Un changement de règles et des mentalités s'impose pour corriger la manière dont l'argent des contribuables est dépensé au Sénat, recommande le vérificateur général dans son rapport très attendu rendu public mardi.

Michael Ferguson conclut dans le document de 130 pages que 30 sénateurs ont contrevenu ou semblent avoir contrevenu aux règles en vigueur pendant la période couverte par sa vérification, du 1er avril 2011 au 31 mars 2013.

Il recommande que le dossier de 9 d'entre eux, dont le sénateur québécois Pierre-Hugues Boisvenu, soit transféré «à d'autres autorités, telles que la Gendarmerie royale du Canada». Le dossier des 21 autres devrait être examiné par le comité de régie interne de la Chambre haute, selon lui. Un arbitre a été nommé par ce comité pour faire ce travail.

Le rapport donne des détails sur les cas individuels de ces sénateurs pointés du doigt, au sujet desquels de nombreuses informations avaient déjà filtré dans les médias au cours des derniers jours.

Les dépenses relevées par le vérificateur incluent des frais de résidence « secondaire » dans la région d'Ottawa alors qu'une sénatrice libérale à la retraite, Rose-Marie Losier-Cool n'a passé que 16 jours sur 448 à sa résidence « principale » de Moncton.

Le sénateur conservateur retraité Don Oliver et son épouse ont réclamé des remboursements de 11 252 $ pour des frais de voyages personnels, selon le vérificateur, qui incluent une partie de golf à Montréal avec des anciens sénateurs, un voyage de pêche et des rencontres avec un membre de la famille et un tailleur.

Les montants identifiés par le vérificateur vont de quelques milliers de dollars à plus de 175 000 $ dans le cas du sénateur libéral à la retraite Rod Zimmer.  

« Nous avons constaté que la surveillance, la reddition de comptes et la transparence à l'égard des dépenses des sénateurs n'étaient tout simplement pas adéquates », a conclu le vérificateur Ferguson après avoir passé en revue plus de 80 000 éléments portant sur 45 millions de dollars en dépenses par les sénateurs actifs durant cette période.  

«Les faiblesses et les problèmes relevés au cours de cet audit exhaustif des dépenses des sénateurs justifient une transformation de la manière dont se font les remboursements et dont les dépenses sont gérées, surveillées et contrôlées», a-t-il ajouté.

En plus d'une analyse personnalisée des 30 dossiers individuels, le vérificateur présente plusieurs constats sur la manière dont les dépenses sont faites et vérifiées à la Chambre haute.

Il a notamment souligné une surveillance inadéquate des dépenses au bureau du président du Sénat; le manque d'égards par certains sénateurs pour choisir une option moins coûteuse pour les contribuables; des renseignements souvent insuffisants pour justifier certaines dépenses; et une divulgation publique insuffisante.

Michael Ferguson recommande entre autres la création d'un nouvel organe de surveillance et d'une meilleure divulgation des détails concernant les dépenses des sénateurs sur le site internet de la Chambre haute.

Les autorités du Sénat ont promis d'agir rapidement pour améliorer la surveillance et l'encadrement des dépenses au Sénat.
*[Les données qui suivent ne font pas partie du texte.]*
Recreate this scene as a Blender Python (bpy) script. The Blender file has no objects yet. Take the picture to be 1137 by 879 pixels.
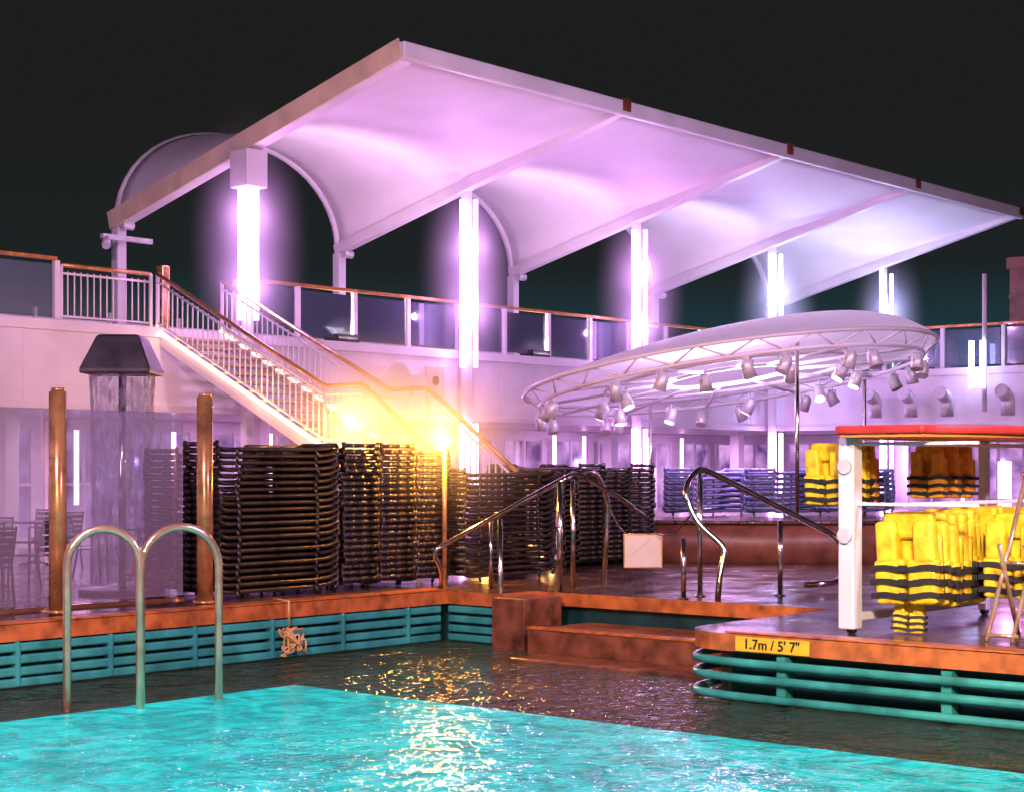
import bpy, bmesh, math, random
from mathutils import Vector, Matrix
random.seed(4)
sc = bpy.context.scene
R = Vector((.6516, -.7586, 0)); F = Vector((.7586, .6516, 0)); Z = Vector((0, 0, 1))

# ------------------------------------------------------------------ materials
def new_mat(name):
    m = bpy.data.materials.new(name); m.use_nodes = True
    nt = m.node_tree; b = nt.nodes["Principled BSDF"]
    return m, nt, b

def mat(name, col, rough=.45, metal=0., vary=.12, scale=3., bump=.0, bscale=40., emit=None, estr=0., col2=None, coat=0.):
    m, nt, b = new_mat(name)
    N, L = nt.nodes, nt.links
    tc = N.new("ShaderNodeTexCoord")
    no = N.new("ShaderNodeTexNoise"); no.inputs["Scale"].default_value = scale; no.inputs["Detail"].default_value = 6
    L.new(tc.outputs["Object"], no.inputs["Vector"])
    cr = N.new("ShaderNodeValToRGB")
    c2 = col2 if col2 else tuple(max(0, c*(1-vary*2.2)) for c in col)
    cr.color_ramp.elements[0].position = .3; cr.color_ramp.elements[0].color = (*c2, 1)
    cr.color_ramp.elements[1].position = .62; cr.color_ramp.elements[1].color = (*col, 1)
    L.new(no.outputs["Fac"], cr.inputs["Fac"]); L.new(cr.outputs["Color"], b.inputs["Base Color"])
    mr = N.new("ShaderNodeMapRange"); mr.inputs["To Min"].default_value = max(.02, rough*.7); mr.inputs["To Max"].default_value = min(1, rough*1.3)
    L.new(no.outputs["Fac"], mr.inputs["Value"]); L.new(mr.outputs["Result"], b.inputs["Roughness"])
    b.inputs["Metallic"].default_value = metal
    b.inputs["Coat Weight"].default_value = coat
    if bump > 0:
        n2 = N.new("ShaderNodeTexNoise"); n2.inputs["Scale"].default_value = bscale; n2.inputs["Detail"].default_value = 4
        L.new(tc.outputs["Object"], n2.inputs["Vector"])
        bp = N.new("ShaderNodeBump"); bp.inputs["Strength"].default_value = bump; bp.inputs["Distance"].default_value = .02
        L.new(n2.outputs["Fac"], bp.inputs["Height"]); L.new(bp.outputs["Normal"], b.inputs["Normal"])
    if emit:
        b.inputs["Emission Color"].default_value = (*emit, 1); b.inputs["Emission Strength"].default_value = estr
    return m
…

Mais le président de l'institution, Léo Housakos, et le leader des sénateurs libéraux, James Cowan, n'ont pas été en mesure de s'engager fermement à mettre en oeuvre toutes les recommandations, puisque des discussions devront avoir lieu sur la suite des choses.

Parmi les neuf dossiers les plus graves, deux des sénateurs visés siègent encore au Sénat : Pierre-Hugues Boisvenu et Colin Kenny. Leur dossier a été référé à la GRC vendredi et au Comité de discipline du Sénat pour que le Conseiller en éthique fasse enquête et détermine les sanctions qui peuvent s'appliquer, dont une possible suspension.

Le sénateur Boisvenu a quitté le caucus conservateur la semaine dernière.

Dix-huit des 30 sénateurs nommés dans le rapport siègent toujours au Sénat.

Les 21 autres sénateurs auront le choix entre rembourser les sommes visées ou soumettre leur dossier à l'ancien juge de la Cour suprême du Canada, Ian Binnie, l'arbitre nommé pour trancher leurs désaccords avec les conclusions du vérificateur général.